Peter Martin (professor)
From Wikipedia, the free encyclopedia
Peter Martin | |
|---|---|
| Born | 1940 (age 85–86) Buenos Aires, Argentina[1] |
| Education | Principia College (1962), Syracuse University (1968) |
| Occupations | Historian, biographer, English literature scholar |
| Known for | English literature scholar |
Peter Martin (born 1940) is an English literature scholar, biographer, and an 18th-century garden historian. He was educated and has taught in the United States. He lives in England and Spain.
Martin has been a professor of English Literature at Miami University;[2] the College of William & Mary;[3] New England College in Arundel, West Sussex, England;[3] and Principia College (1993–2002).[4][5] For several years, he was Garden Historian for the Colonial Williamsburg Foundation.[3][6][5]. He was also a Visiting Scholar at the University of Cambridge, England.

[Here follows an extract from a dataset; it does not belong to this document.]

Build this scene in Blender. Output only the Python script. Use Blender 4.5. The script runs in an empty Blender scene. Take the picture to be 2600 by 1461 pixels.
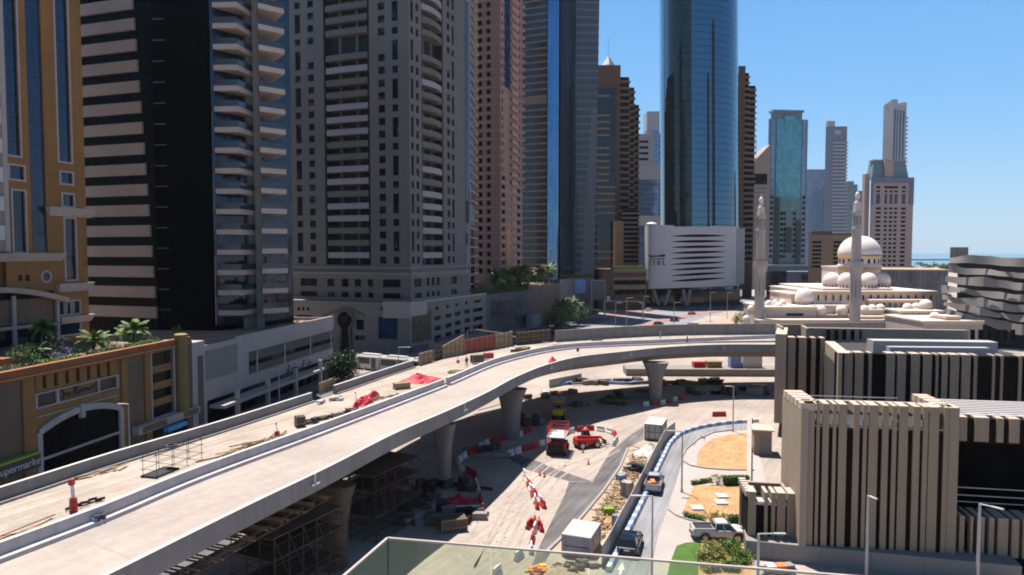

He has written several books on historical and biographical topics, including Samuel Johnson: A Biography, A Life of James Boswell, and Edmond Malone: Shakespearean Scholar - a Literary Biography.[7] His has also published about gardens and gardening in Williamsburg and Colonial Virginia, including British and American Gardens in the Eighteenth Century,[6] The Gardening World of Alexander Pope and Pursuing Innocent Pleasures.[8] He also authored the highly acclaimed The Dictionary Wars about American lexicography[7] and A Dog Called Perth about a 21-year relationship with his beagle.[5]
Martin was born and lived in Argentina until the age of ten. He is a 1962 graduate of the Principia College in Elsah, Illinois.[5] He earned his PhD from Syracuse University. He spends his time between West Sussex, England and El Campello, Spain.[5]